In my state (Hawaii) multicultural families are the norm. No one looks twice at interracial couples or multicultural families. There's a lot of diversity in Hawaii.

I hope you enjoy your visit here.
post #14 of 35
Quote:
Originally Posted by Momily View Post
ancestory, both black and white.

Also, I wanted to comment, because I know you're from another country, but in the U.S. the word "colored" or "coloured" has very specific, negative connotations when applied to African Americans due to it's use at specific times in our nation's history. Most AA/white families would refer to themselves as "multiracial" or "biracial" but not "multicoloured" for this reason.

That's a good point. Words carry so much history and weight.
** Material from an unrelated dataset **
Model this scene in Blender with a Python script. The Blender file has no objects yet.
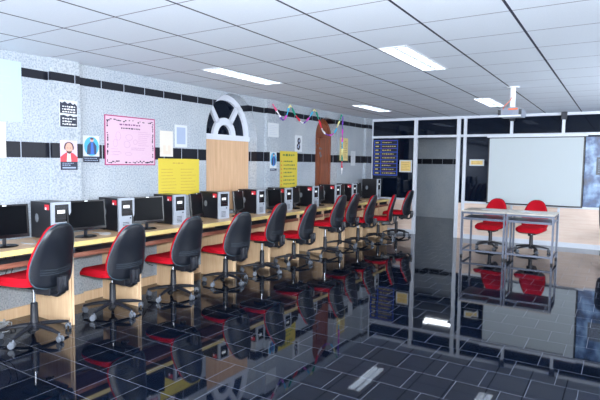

OP, I think you probably know not to use the word "Negro" either. You didn't use it at all but I thought I'd throw it out there because I have an uncle who lives in a foreign country and he refers to African Americans as "Negroes". He isn't trying to be racist. He doesn't realize it's not an acceptable term in the USA anymore.
post #15 of 35
I notice interracial couples all the time where I live (suburbs of New York). It's not super common, but not super rare, either. More than half of the kids my son plays with are are of multiracial backgrounds actually, though none happen to be black/white. There's a family on the next street over that we met on Halloween with a daughter his age, though -- which reminds me I *still* haven't gotten it together to go say "hi" again .... Grrr. I'm so disorganized.

Anyway, I've never yet noticed anyone giving my husband and me weird looks. (He's Indian, not black, but has dark skin, which I most emphatically don't.) I'm pretty oblivious, though. My husband notices it occasionally. It's funny that someone mentioned Hawaii. My husband loooooves it there (so do I), not least because of that.
post #16 of 35
Quote:
Originally Posted by LuckyMommaToo View Post
Hmm... I live in L.A., and it's so diverse here, I can't imagine anyone looking twice at a mixed-race family. I hope your trip is fabulous!
-e
I believe OP is referring to Louisiana - the postal abbreviation is LA.
post #17 of 35
Quote:
Originally Posted by mean_jeannie View Post
I believe OP is referring to Louisiana - the postal abbreviation is LA.
I thought she meant Los Angeles too. If she means Louisiana then that is a very different story.
post #18 of 35
Quote:
Originally Posted by eepster View Post
I thought she meant Los Angeles too. If she means Louisiana then that is a very different story.
Oh, yes! Now I went back and re-read her post and I am unsure which she means!
post #19 of 35
i can comment as a black/white (with out going into the gillion countries) person in los angeles but not louisiana)

it's all good (most gennerally) in los Angeles! actually where i have been in louisiana it has been good too, but there is lot of louisiana i have not been too.
post #20 of 35
I live in a medium sized city in the northeast, and black/white couples are very common around here. There are some UAVs who might be negative behind your back, but I doubt anyone would be openly nasty. In a small town, though, it could be a different story.

OT, but my DF is German, from near Bielefeld. I'm using his laptop right now, and have to keep retyping the y's and z's. Are you guys waiting for a visa too? We've been waiting over a year just to get the paperwork we need to apply in the first place, and our DD was born in the meantime.